EXERCISE OBJECTIVE
Print verbatim the opening line of the material and every subsequent line through the one containing "jp.build('hall_casing', TRIM, cas)".
::: GIVEN INFORMATION
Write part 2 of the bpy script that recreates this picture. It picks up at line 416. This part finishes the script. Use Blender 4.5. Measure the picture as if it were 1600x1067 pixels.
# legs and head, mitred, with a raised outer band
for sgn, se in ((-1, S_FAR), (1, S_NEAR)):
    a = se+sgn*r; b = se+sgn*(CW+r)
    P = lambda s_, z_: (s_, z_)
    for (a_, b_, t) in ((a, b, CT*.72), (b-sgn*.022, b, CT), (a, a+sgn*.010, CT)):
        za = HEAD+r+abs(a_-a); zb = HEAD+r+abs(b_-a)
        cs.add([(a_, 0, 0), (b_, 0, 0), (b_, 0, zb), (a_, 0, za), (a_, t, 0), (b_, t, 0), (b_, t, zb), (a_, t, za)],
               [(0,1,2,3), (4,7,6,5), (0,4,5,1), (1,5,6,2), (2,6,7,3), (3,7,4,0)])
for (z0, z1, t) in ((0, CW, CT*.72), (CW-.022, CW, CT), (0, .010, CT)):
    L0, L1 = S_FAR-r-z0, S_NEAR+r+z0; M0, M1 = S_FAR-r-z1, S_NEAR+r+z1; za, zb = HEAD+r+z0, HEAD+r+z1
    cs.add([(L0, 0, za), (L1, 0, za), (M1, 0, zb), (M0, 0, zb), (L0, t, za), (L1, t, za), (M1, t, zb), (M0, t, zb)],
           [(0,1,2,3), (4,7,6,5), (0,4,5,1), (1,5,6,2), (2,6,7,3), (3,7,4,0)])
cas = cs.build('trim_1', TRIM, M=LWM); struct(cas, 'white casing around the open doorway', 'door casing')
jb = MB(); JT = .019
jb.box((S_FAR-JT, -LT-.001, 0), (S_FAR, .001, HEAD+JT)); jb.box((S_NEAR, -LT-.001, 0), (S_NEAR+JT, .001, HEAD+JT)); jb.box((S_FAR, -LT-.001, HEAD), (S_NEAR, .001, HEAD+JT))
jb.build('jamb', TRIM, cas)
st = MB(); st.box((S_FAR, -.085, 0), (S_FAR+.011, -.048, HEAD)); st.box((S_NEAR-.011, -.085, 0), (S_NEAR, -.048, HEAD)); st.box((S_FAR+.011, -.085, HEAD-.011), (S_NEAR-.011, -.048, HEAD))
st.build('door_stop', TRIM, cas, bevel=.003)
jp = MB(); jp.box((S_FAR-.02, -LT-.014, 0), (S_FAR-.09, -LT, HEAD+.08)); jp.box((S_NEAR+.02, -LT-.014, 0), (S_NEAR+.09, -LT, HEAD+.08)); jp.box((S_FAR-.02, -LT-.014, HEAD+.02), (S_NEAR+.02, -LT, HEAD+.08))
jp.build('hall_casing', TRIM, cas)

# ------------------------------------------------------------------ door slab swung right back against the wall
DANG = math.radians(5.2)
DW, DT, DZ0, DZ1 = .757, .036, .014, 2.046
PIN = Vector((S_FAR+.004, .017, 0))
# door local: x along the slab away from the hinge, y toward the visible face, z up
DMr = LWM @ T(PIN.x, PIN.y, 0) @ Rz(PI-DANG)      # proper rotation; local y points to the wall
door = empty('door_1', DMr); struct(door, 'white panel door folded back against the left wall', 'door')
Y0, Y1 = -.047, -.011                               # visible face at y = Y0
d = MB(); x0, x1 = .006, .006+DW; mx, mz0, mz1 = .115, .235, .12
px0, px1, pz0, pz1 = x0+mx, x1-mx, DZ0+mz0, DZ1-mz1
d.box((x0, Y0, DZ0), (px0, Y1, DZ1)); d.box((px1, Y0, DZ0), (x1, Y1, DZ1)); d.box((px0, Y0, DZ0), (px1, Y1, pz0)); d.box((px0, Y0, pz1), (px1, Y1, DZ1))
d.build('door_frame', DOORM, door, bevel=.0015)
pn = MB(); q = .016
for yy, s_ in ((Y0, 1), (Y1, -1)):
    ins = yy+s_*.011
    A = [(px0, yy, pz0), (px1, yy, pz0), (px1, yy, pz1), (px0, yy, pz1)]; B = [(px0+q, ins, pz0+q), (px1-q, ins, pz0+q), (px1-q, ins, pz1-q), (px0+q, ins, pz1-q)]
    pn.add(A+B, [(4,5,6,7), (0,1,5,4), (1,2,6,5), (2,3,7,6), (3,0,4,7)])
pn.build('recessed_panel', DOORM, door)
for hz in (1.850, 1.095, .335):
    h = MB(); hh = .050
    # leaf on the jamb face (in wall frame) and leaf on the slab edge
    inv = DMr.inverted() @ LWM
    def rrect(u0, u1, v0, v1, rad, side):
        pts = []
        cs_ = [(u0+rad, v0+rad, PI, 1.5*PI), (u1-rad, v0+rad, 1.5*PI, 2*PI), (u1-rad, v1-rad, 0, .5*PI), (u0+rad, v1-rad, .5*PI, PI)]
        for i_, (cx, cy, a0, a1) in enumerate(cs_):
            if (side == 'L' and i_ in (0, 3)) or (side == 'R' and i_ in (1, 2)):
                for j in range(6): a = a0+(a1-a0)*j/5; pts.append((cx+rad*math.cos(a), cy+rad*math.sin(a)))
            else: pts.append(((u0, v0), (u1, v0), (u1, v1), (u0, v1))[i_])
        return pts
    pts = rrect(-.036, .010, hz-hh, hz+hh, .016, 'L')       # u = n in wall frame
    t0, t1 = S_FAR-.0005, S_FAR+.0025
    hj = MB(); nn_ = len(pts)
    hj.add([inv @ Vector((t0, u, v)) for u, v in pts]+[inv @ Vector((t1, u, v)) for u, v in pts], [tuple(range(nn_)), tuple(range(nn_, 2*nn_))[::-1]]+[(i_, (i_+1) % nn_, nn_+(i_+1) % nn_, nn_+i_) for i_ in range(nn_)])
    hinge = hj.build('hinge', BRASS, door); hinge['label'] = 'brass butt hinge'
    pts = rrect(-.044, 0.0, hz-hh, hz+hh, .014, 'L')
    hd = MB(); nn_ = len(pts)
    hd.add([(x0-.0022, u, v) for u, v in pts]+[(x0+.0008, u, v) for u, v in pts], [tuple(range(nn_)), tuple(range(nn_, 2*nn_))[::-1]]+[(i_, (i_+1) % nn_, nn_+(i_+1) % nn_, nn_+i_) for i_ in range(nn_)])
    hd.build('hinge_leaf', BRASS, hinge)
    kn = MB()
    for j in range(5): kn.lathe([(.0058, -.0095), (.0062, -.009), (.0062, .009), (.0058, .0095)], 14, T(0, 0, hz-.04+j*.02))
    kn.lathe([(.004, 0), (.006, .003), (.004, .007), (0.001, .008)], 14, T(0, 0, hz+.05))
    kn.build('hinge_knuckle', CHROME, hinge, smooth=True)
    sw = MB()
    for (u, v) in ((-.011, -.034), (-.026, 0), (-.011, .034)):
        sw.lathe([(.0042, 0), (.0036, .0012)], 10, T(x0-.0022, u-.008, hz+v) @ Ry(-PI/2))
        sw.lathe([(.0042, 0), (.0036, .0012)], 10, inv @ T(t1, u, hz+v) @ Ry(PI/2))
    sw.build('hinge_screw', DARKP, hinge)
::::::
REPLY TO THE EXERCISE
Write part 2 of the bpy script that recreates this picture. It picks up at line 416. This part finishes the script. Use Blender 4.5. Measure the picture as if it were 1600x1067 pixels.
# legs and head, mitred, with a raised outer band
for sgn, se in ((-1, S_FAR), (1, S_NEAR)):
    a = se+sgn*r; b = se+sgn*(CW+r)
    P = lambda s_, z_: (s_, z_)
    for (a_, b_, t) in ((a, b, CT*.72), (b-sgn*.022, b, CT), (a, a+sgn*.010, CT)):
        za = HEAD+r+abs(a_-a); zb = HEAD+r+abs(b_-a)
        cs.add([(a_, 0, 0), (b_, 0, 0), (b_, 0, zb), (a_, 0, za), (a_, t, 0), (b_, t, 0), (b_, t, zb), (a_, t, za)],
               [(0,1,2,3), (4,7,6,5), (0,4,5,1), (1,5,6,2), (2,6,7,3), (3,7,4,0)])
for (z0, z1, t) in ((0, CW, CT*.72), (CW-.022, CW, CT), (0, .010, CT)):
    L0, L1 = S_FAR-r-z0, S_NEAR+r+z0; M0, M1 = S_FAR-r-z1, S_NEAR+r+z1; za, zb = HEAD+r+z0, HEAD+r+z1
    cs.add([(L0, 0, za), (L1, 0, za), (M1, 0, zb), (M0, 0, zb), (L0, t, za), (L1, t, za), (M1, t, zb), (M0, t, zb)],
           [(0,1,2,3), (4,7,6,5), (0,4,5,1), (1,5,6,2), (2,6,7,3), (3,7,4,0)])
cas = cs.build('trim_1', TRIM, M=LWM); struct(cas, 'white casing around the open doorway', 'door casing')
jb = MB(); JT = .019
jb.box((S_FAR-JT, -LT-.001, 0), (S_FAR, .001, HEAD+JT)); jb.box((S_NEAR, -LT-.001, 0), (S_NEAR+JT, .001, HEAD+JT)); jb.box((S_FAR, -LT-.001, HEAD), (S_NEAR, .001, HEAD+JT))
jb.build('jamb', TRIM, cas)
st = MB(); st.box((S_FAR, -.085, 0), (S_FAR+.011, -.048, HEAD)); st.box((S_NEAR-.011, -.085, 0), (S_NEAR, -.048, HEAD)); st.box((S_FAR+.011, -.085, HEAD-.011), (S_NEAR-.011, -.048, HEAD))
st.build('door_stop', TRIM, cas, bevel=.003)
jp = MB(); jp.box((S_FAR-.02, -LT-.014, 0), (S_FAR-.09, -LT, HEAD+.08)); jp.box((S_NEAR+.02, -LT-.014, 0), (S_NEAR+.09, -LT, HEAD+.08)); jp.box((S_FAR-.02, -LT-.014, HEAD+.02), (S_NEAR+.02, -LT, HEAD+.08))
jp.build('hall_casing', TRIM, cas)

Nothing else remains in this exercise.